Great Lakes ice cover decreasing over last 40 years

A downward trend since the 1970s in the annual maximum extent of Great Lakes ice cover, which reaches a maximum every year during late winter and early spring, spells trouble for the Great Lakes ecosystem and the people who rely on it.

The image on top shows the Great Lakes at the time of maximum ice cover averaged from 1973-2018 based on winter season data from NOAA’s Great Lakes Environmental Research Laboratory. Even at winter maximum, most lakes normally remain at least somewhat un-iced. In particular, the middles of Lakes Ontario and Lake Michigan remain on average 80-90% ice-free at winter maximum. In contrast, Lake Erie, a shallower lake, is normally over 70% ice covered by late winter.

On the bottom is a time series of the annual maximum ice cover averaged over all of the Great Lakes from 1973 to 2018. Along with the yearly data (in light blue), a five-year running average (dark blue) is also included as well as the overall trend of the maximum ice cover data (dotted line). Looking year to year, things can swing wildly from a lot of ice to a little which is why forecasting ice cover in the Great Lakes every year is so important. However, while the yearly (and even the five-year running average) can be different from year to year (or decade to decade), the trend in ice cover over all of the lakes since 1973 is downward.

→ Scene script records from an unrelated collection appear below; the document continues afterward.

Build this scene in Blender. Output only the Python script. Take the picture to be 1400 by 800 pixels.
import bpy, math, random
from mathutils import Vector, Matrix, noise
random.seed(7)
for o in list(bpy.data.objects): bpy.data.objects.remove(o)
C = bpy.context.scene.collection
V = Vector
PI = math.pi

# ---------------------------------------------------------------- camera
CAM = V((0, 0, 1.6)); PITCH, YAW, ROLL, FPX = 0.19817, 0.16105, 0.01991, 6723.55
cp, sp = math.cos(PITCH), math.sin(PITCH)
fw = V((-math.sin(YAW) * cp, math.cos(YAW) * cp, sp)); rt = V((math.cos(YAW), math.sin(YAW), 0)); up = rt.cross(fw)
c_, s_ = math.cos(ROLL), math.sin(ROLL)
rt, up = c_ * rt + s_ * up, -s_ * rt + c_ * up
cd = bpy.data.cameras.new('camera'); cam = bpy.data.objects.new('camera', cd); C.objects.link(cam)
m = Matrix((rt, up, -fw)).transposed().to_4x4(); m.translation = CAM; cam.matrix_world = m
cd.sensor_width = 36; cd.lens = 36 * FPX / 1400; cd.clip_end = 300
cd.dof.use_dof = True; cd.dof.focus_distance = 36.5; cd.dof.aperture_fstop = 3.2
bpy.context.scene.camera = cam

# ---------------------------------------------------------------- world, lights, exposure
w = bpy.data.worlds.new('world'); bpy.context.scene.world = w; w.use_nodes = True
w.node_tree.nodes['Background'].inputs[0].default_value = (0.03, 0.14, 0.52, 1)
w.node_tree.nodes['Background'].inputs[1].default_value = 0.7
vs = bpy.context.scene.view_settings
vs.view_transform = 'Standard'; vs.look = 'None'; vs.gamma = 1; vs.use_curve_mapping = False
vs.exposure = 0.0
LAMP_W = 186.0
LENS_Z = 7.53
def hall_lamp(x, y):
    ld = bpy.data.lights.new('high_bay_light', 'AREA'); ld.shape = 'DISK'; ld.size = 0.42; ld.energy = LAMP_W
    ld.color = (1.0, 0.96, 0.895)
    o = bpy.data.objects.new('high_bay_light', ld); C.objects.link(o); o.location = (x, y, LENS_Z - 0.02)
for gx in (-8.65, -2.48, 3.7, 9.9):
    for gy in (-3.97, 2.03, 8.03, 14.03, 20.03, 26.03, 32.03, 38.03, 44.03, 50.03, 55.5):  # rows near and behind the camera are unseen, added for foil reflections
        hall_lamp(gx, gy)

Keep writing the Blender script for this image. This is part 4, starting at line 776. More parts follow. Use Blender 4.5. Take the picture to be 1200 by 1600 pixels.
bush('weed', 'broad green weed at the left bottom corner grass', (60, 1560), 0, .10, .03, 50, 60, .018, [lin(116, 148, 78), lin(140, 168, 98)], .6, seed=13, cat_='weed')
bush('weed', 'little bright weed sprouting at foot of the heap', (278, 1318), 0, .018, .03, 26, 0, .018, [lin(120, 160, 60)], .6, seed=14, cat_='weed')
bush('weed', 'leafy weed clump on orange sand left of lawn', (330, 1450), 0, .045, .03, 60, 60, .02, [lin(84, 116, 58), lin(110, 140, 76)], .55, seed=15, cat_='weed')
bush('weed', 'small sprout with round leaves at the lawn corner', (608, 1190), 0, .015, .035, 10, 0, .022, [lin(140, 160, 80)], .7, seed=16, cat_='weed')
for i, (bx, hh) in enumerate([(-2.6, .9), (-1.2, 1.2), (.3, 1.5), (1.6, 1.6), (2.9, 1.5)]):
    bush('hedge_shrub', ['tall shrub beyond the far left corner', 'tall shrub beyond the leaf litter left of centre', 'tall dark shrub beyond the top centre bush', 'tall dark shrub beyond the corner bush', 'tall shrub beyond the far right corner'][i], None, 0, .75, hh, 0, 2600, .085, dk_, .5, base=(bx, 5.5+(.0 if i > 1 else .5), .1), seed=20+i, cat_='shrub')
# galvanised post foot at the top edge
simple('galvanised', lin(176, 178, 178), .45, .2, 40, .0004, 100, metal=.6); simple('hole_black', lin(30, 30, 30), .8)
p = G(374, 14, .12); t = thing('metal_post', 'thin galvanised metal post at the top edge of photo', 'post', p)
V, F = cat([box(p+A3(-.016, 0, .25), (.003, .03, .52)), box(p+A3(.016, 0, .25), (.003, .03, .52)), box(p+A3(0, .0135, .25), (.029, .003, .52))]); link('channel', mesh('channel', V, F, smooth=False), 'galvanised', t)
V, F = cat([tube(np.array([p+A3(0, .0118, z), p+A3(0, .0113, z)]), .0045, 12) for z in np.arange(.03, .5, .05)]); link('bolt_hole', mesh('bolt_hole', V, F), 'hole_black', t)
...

The seasonal evolution of ice cover on all of the Great Lakes follows a relatively consistent schedule. All of the lakes begin to see ice develop along the shallower coasts during late fall and early winter before ice begins to expand in coverage from north to south across the Lakes throughout the winter. The Great Lakes farther south (Erie and Ontario) see their maximum ice extent in February while the maximum ice extent is normally found in March in the northern Great Lakes (Superior and Huron). By April, the lakes begin their annual melt.

Despite this fairly consistent seasonal pattern, some lakes are losing ice cover faster than others. The greatest declines have been in Lake Superior, Huron, St. Clair, and Erie. The decreasing maximum ice extent of Great Lakes ice is due to a combination of natural climate influences as well as influences from man-made climate change.

Teasing out how much of the trend is due to each influence is challenging, however. Buried within that long-term decreasing trend in lake ice are cycles of lower and higher amounts of lake ice that take place over decades. And buried within those cycles are large year-to-year swings. This variability occurs due to the randomness of the weather, but also larger climate patterns like the El Niño Southern Oscillation (ENSO), North Atlantic Oscillation (NAO), Atlantic Multi-decadal Oscillation (AMO) and the Pacific Decadal Oscillation (PDO).

Regardless of what may be causing it, you might be thinking why do we even care about ice loss on the Great Lakes? For one, shipping across the Great Lakes is a multi-billion dollar industry which employs tens of thousands of people. Every year freighters get stuck in the ice delaying deliveries and costing money.  But ice cover also impacts the Great Lakes ecosystem and climate. Less ice on the Great Lakes means more open water and moisture that can be picked up and turned into lake effect precipitation for downwind communities. It also means that more water evaporates from the surface of the lakes leading to lower lake levels.

Meanwhile, many different ecosystems also rely on ice cover during the winter. Whitefish, for instance, use the ice cover to protect its eggs from big winter storms, which rile up the water. Making matters worse, if ice loss continues, cold-water fish like the whitefish might have to now compete with warm-water fish for the same resources.

These far-reaching impacts emphasize the need for continued monitoring and modeling of the Great Lakes as our climate continues to change.